The Problem: An Ambitious Idea Meets Reality
We’d just started working with a high-stakes client (think Alphabet-backed—big vision, bigger expectations) to launch and manage their social media and digital campaigns.
As part of our strategy, we pitched a content approach that relied on stunning, illustrated assets and each one taking a whopping 20 hours to create. These weren’t quick-turn graphics—these were detailed, intricate, award-worthy pieces. And the client? They loved them.
We knew this would be a stretch for our design team, so I did what any good PM would do: add a second designer, split up the work, and adjust their workloads in hopes we’d find the perfect balance.
Spoiler alert: We didn’t.
Come delivery day, the big impact assets weren’t ready. The week had been a blur of me running up and down the office between the desks of our designers trying to reshuffle priorities and carve out extra time, but still, it wasn’t enough.

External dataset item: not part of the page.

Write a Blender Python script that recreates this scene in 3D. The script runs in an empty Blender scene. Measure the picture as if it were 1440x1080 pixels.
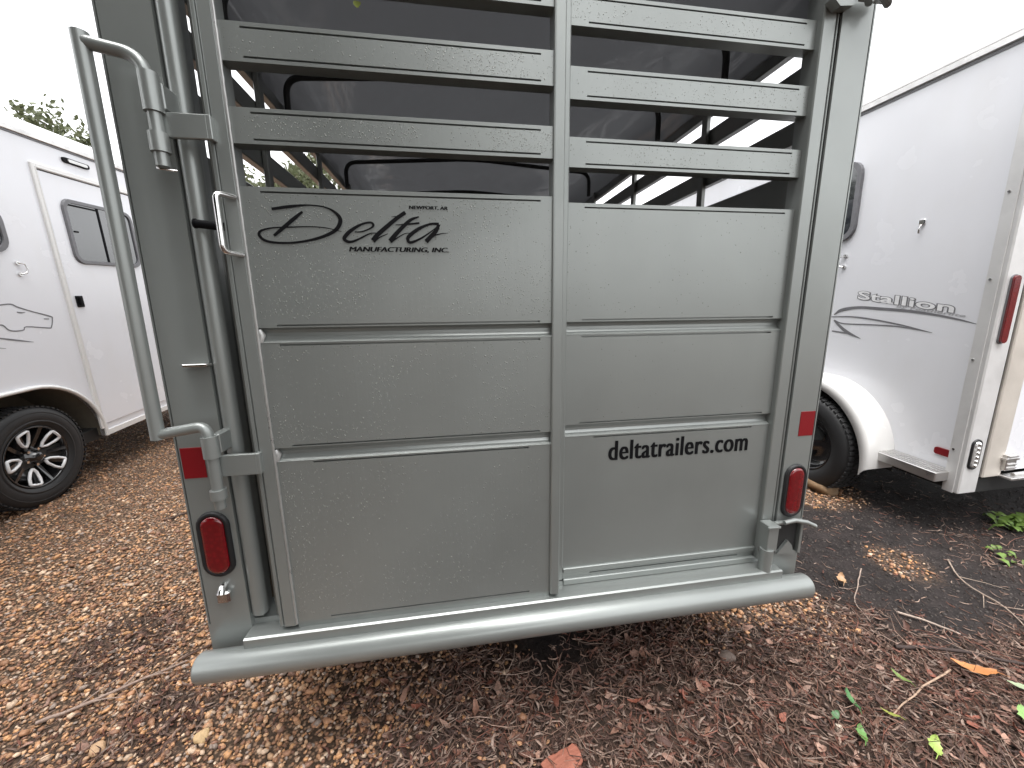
import bpy, bmesh, math, random
import numpy as np
from mathutils import Vector, Matrix, noise

S = bpy.context.scene
COL = S.collection
R = math.radians
random.seed(7)
rng = np.random.default_rng(7)

# ------------------------------------------------------------------ camera
def cam_axes(yaw, pitch, roll):
    a, b, c = R(yaw), R(pitch), R(roll)
    f = Vector((math.sin(a)*math.cos(b), math.cos(a)*math.cos(b), math.sin(b)))
    r = Vector((math.cos(a), -math.sin(a), 0)); u = r.cross(f)
    return math.cos(c)*r+math.sin(c)*u, -math.sin(c)*r+math.cos(c)*u, f
cd = bpy.data.cameras.new('camera'); cam = bpy.data.objects.new('camera', cd); COL.objects.link(cam)
cr, cu_, cf = cam_axes(8.895, -11.072, -0.6407)
CAM = Vector((-0.2357, -1.0162, 1.30))
cam.matrix_world = Matrix(((cr.x, cu_.x, -cf.x, CAM.x), (cr.y, cu_.y, -cf.y, CAM.y), (cr.z, cu_.z, -cf.z, CAM.z), (0, 0, 0, 1)))
cd.sensor_width = 36; cd.lens = 13.629; cd.clip_start = 0.02; cd.clip_end = 2000
S.camera = cam

# ------------------------------------------------------------------ world, sun, exposure (overcast day)
SUN_EL, SUN_AZ = 73, 205          # azimuth measured clockwise from +Y
w = bpy.data.worlds.new('World'); S.world = w; w.use_nodes = True
nt = w.node_tree; nt.nodes.clear()
sky = nt.nodes.new('ShaderNodeTexSky'); sky.sky_type = 'NISHITA'; sky.sun_disc = False
sky.sun_elevation = R(SUN_EL); sky.sun_rotation = R(SUN_AZ)
sky.air_density = 1.0; sky.dust_density = 3.2; sky.ozone_density = 1.0
hs = nt.nodes.new('ShaderNodeHueSaturation'); hs.inputs['Saturation'].default_value = 0.06
bg = nt.nodes.new('ShaderNodeBackground'); bg.inputs['Strength'].default_value = 0.15
wo = nt.nodes.new('ShaderNodeOutputWorld')
nt.links.new(sky.outputs[0], hs.inputs['Color']); nt.links.new(hs.outputs[0], bg.inputs['Color']); nt.links.new(bg.outputs[0], wo.inputs['Surface'])
sd = bpy.data.lights.new('sun', 'SUN'); sun = bpy.data.objects.new('sun', sd); COL.objects.link(sun)
sd.energy = 1.0; sd.angle = R(60); sd.color = (1.0, 0.98, 0.95)
el, az = R(SUN_EL), R(SUN_AZ)
sun.rotation_euler = (-Vector((math.sin(az)*math.cos(el), math.cos(az)*math.cos(el), math.sin(el)))).to_track_quat('-Z', 'Y').to_euler()
S.view_settings.view_transform = 'Standard'; S.view_settings.look = 'None'
S.view_settings.exposure = 1.82; S.view_settings.gamma = 1.0; S.view_settings.use_curve_mapping = False
S.cycles.max_bounces = 8

# ------------------------------------------------------------------ materials
class M:
    """small node-graph builder round one Principled shader"""
    def __init__(s, name, base=(.5, .5, .5), rough=.5, metal=0., coat=0., spec=.5, trans=0., ior=1.45, coat_rough=.08):
        s.m = bpy.data.materials.new(name); s.m.use_nodes = True
        s.nt = s.m.node_tree; s.p = s.nt.nodes['Principled BSDF']
        i = s.p.inputs
        i['Base Color'].default_value = (*base, 1); i['Roughness'].default_value = rough; i['Metallic'].default_value = metal
        i['Coat Weight'].default_value = coat; i['Coat Roughness'].default_value = coat_rough
        i['Specular IOR Level'].default_value = spec; i['Transmission Weight'].default_value = trans; i['IOR'].default_value = ior
        s.base = base; s.m.diffuse_color = (*base, 1)
        tc = s.nt.nodes.new('ShaderNodeTexCoord'); s.obj = tc.outputs['Object']
        s.nrm = None
    def n(s, t, **k):
        nd = s.nt.nodes.new(t)
        for a, b in k.items():
            if hasattr(nd, a): setattr(nd, a, b)
            else: nd.inputs[a.replace('_', ' ')].default_value = b
        return nd
    def link(s, a, b): s.nt.links.new(a, b)
    def coords(s, sc=(1, 1, 1)):
        mp = s.n('ShaderNodeMapping'); mp.inputs['Scale'].default_value = sc; s.link(s.obj, mp.inputs['Vector']); return mp.outputs[0]
    def noise(s, scale, detail=3, sc=(1, 1, 1), rough=.55):
        nd = s.n('ShaderNodeTexNoise'); nd.inputs['Scale'].default_value = scale; nd.inputs['Detail'].default_value = detail
        nd.inputs['Roughness'].default_value = rough; s.link(s.coords(sc), nd.inputs['Vector']); return nd.outputs['Fac']
    def voro(s, scale, sc=(1, 1, 1), out='Distance'):
        nd = s.n('ShaderNodeTexVoronoi'); nd.inputs['Scale'].default_value = scale; s.link(s.coords(sc), nd.inputs['Vector']); return nd.outputs[out]
    def ramp(s, fac, stops):
        nd = s.n('ShaderNodeValToRGB'); e = nd.color_ramp.elements
        while len(e) < len(stops): e.new(.5)
        for q, (p, c) in zip(e, stops):
            q.position = p; q.color = (c, c, c, 1) if isinstance(c, (int, float)) else (*c, 1)
        s.link(fac, nd.inputs[0]); return nd.outputs[0]
    def mix(s, fac, a, b, mode='MIX'):
        nd = s.n('ShaderNodeMix'); nd.data_type = 'RGBA'; nd.blend_type = mode
        for v, k in ((fac, 0), (a, 6), (b, 7)):
            if hasattr(v, 'is_linked') or hasattr(v, 'links'): s.link(v, nd.inputs[k])
            else: nd.inputs[k].default_value = v if k == 0 else (*v, 1)
        return nd.outputs[2]
    def math(s, op, a, b=0.):
        nd = s.n('ShaderNodeMath'); nd.operation = op
        for v, k in ((a, 0), (b, 1)):
            if hasattr(v, 'links'): s.link(v, nd.inputs[k])
            else: nd.inputs[k].default_value = v
        return nd.outputs[0]
    def col(s, c): s.link(c, s.p.inputs['Base Color']); return s
    def rough(s, c): s.link(c, s.p.inputs['Roughness']); return s
    def bump(s, h, strength=.3, dist=.002):
        nd = s.n('ShaderNodeBump'); nd.inputs['Strength'].default_value = strength; nd.inputs['Distance'].default_value = dist
        s.link(h, nd.inputs['Height'])
        if s.nrm is not None: s.link(s.nrm, nd.inputs['Normal'])
        s.nrm = nd.outputs[0]; s.link(s.nrm, s.p.inputs['Normal']); return s

def paint(name, base, wet=1.0):
    m = M(name, base, .34, .50, .28, .5, coat_rough=.12)
    n1 = m.noise(2.2, 4); n2 = m.noise(7, 5, (1, 1, .25))
    c = m.mix(m.ramp(n1, [(.3, 0), (.75, 1)]), tuple(b*.90 for b in base), tuple(b*1.08 for b in base))
    dirt = m.ramp(n2, [(.55, 0), (.95, .22)])
    m.col(m.mix(dirt, c, (.255, .265, .245)))
    m.rough(m.ramp(m.noise(5, 5, (1, 1, .35)), [(.25, .30), (.8, .44)]))
    m.bump(m.noise(1.6, 2), .10, .02)                     # gently uneven sheet
    if wet:
        mask = m.ramp(m.noise(3.2, 3, (1.2, 1, .8)), [(.30, 0.15), (.75, 1)])
        drops = m.ramp(m.voro(95), [(.0, 1), (.22, .6), (.30, 0)])
        streak = m.ramp(m.noise(85, 1, (1, 1, .03)), [(.40, 0), (.70, 1)])
        m.bump(m.math('MULTIPLY', m.math('ADD', m.math('MULTIPLY', drops, .6), m.math('MULTIPLY', streak, .5)), mask), .10*wet, .0012)
    return m.m

SAGE = paint('sage_metallic_paint', (.268, .285, .275), 1.0)
SAGE_DRY = paint('sage_paint_smooth', (.276, .293, .283), 0.25)
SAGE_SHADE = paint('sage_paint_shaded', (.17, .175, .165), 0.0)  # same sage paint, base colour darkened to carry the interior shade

def white_paint(name, base=(.80, .80, .815)):
    m = M(name, base, .22, 0, .5)
    n = m.noise(1.3, 5); d = m.ramp(m.noise(4.5, 6, (1, 1, .4)), [(.5, 0), (1.0, .3)])
    c = m.mix(m.ramp(n, [(.3, 0), (.8, 1)]), tuple(b*.95 for b in base), base)
    m.col(m.mix(d, c, (.62, .60, .56))); m.rough(m.ramp(m.noise(3, 4), [(.3, .16), (.8, .34)]))
    m.bump(m.noise(1.1, 2), .12, .03)
    return m.m
WHITE = white_paint('white_aluminium_skin', (.78, .785, .82))
WHITE_B = white_paint('white_fibreglass', (.74, .73, .715))

def metal(name, base, rough, mt=1.0):
    m = M(name, base, rough, mt)
    m.rough(m.ramp(m.noise(30, 4), [(.3, rough*.7), (.8, rough*1.5)])); m.bump(m.noise(30, 2), .05, .001)
    m.col(m.mix(m.ramp(m.noise(6, 5), [(.45, 0), (.75, .6)]), base, tuple(b*.72 for b in base)))
    return m.m
ALU = metal('brushed_aluminium', (.62, .61, .60), .38)
SILVER = metal('satin_silver_post', (.66, .655, .65), .40, .25)
ALU_WARM = metal('dull_aluminium', (.60, .555, .50), .4, .2)
CHROME = metal('chrome', (.75, .74, .73), .12)
RODM = metal('silver_painted_rod', (.42, .42, .41), .36, .6)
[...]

We walked into that client meeting promising delivery of the final assets by the end of the week. Not ideal, but manageable; we had content to work with for now that was approved, and the illustrations would come soon enough.
But, then it happened again the following month.
I tried shifting things around—working with the strategists to push these big creative pieces to later in the calendar cycle and give the team more breathing room—but nope, same problem. And at this point, it was clear: we didn’t just need a better schedule. We needed a system.